29 January 2015

American Herrings: Florida

I never pass up the chance to watch Herrings, especially when I find myself away from Lake Michigan. While in east-central Florida last week, I photographed a mixed array of wingtip patterns on adults - some that resemble what I think of as "Great Lakes Herrings" and others with less pigmentation to the wingtips (larger birds that I associate with having a Northern or Northeastern place of origin).

The first two individuals seen below were the most extreme in terms of limited pigmentation in the wingtips, and look very much like so-called Newfoundland Herrings. 

Notice on this bird the large apicals on the outer primaries and the large amount of white on p6 and p9.
Brevard County, FL. 24 Jan 2015. PHOTO 1 of 2.
I knew I'd be impressed when this bird opened its wings: complete white tip to p10 and no subterminal band or marks of any sort on p5. Apparently, the lack of any markings on p5 is not too uncommon in St. John's (Mactavish, pers. comm.). Mactavish & Jonsson include a similar bird in Photo 5 in their article on Niagara Falls versus Newfoundland Herrings (Birders Journal, V10 N2).

Same individual above. PHOTO 2 of 2.
This one shows less black on the bill, but similar-sized apicals:

Brevard County, FL. 24 Jan 2015. PHOTO 1 of 2.
 P10 shows light black to the edges of both webs and p5 a very faint bar:

Brevard County, FL. 24 Jan 2015. PHOTO 2 of 2.
Now for beach birds - all photographed at Daytona Beach Shores in Volusia County.

Amber-colored iris on a seemingly perfect adult. Photo 1 of 2.

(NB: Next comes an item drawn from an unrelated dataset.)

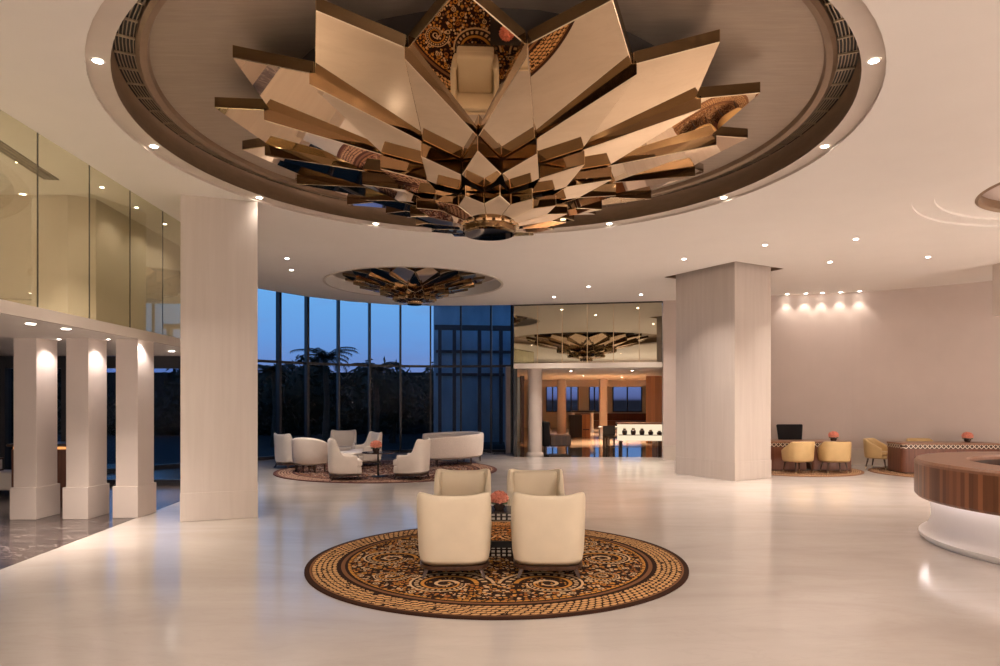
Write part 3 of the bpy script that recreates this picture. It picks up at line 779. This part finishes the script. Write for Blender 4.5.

Small spot on outer edge of p4. Photo 2 of 2.

Photo 1 of 2.

Small streaks on greater primary coverts, small spots on p4s and single mirror. Black on outer web of p8 somewhat extensive. Photo 2 of 2.

Big bull head and strong bill with moderate head streaking. Photo 1 of 2. 

A single large mirror on p10 showing a bit more black on the outer primaries. Photo 2 of 2.

A smaller bird that gave a Thayer's imperssion from a distance. Photo 1 of 2.

Medim sized mirror on p10. Extensive black on entire p9 and much on outer web of p8. Broken band on p5. Photo 2 of 2.

Extensive head streaking and black subterminal ring on bill. Very small apicals and pinkish bill suggest sub-adult (see next photo). Photo 1 of 2.

This was predicted to be a sub-adult in the field before the open wing was seen. Black markings on tail and primary coverts/alula. Black on outer webs of p4. Photo 2 of 2.

A beautiful, medium-sized, adult with much white on the underside of the far wing. 

Thayeri pattern to p9, no subterminal marks on p5. Note p4 and p2 broken. Photo 2 of 2.

Another adult but showing pink tones on most of the bill. Photo 1 of 2. 

Thin broken subterminal band on p10, assymteric mirror size on p9s and broken subterminal bands on p5. Photo 2 of 2. 

Obvious sub-adult per the large tertial spot. But not the strong, bright yellow bill. Photo 1 of 2. 

Tertial spot covered by scapulars in flight. Relatively extensive black on wingtip can be age-related. Interestingly, the black band on p5 is a faint color and not as black as p9-p10. Photo 2 of 2. 

Another large bird with relatively large white apicals. Photo 1 of 2.

Mirror only on p10. Black on p8 reaches close to primary coverts. Photo 2 of 2.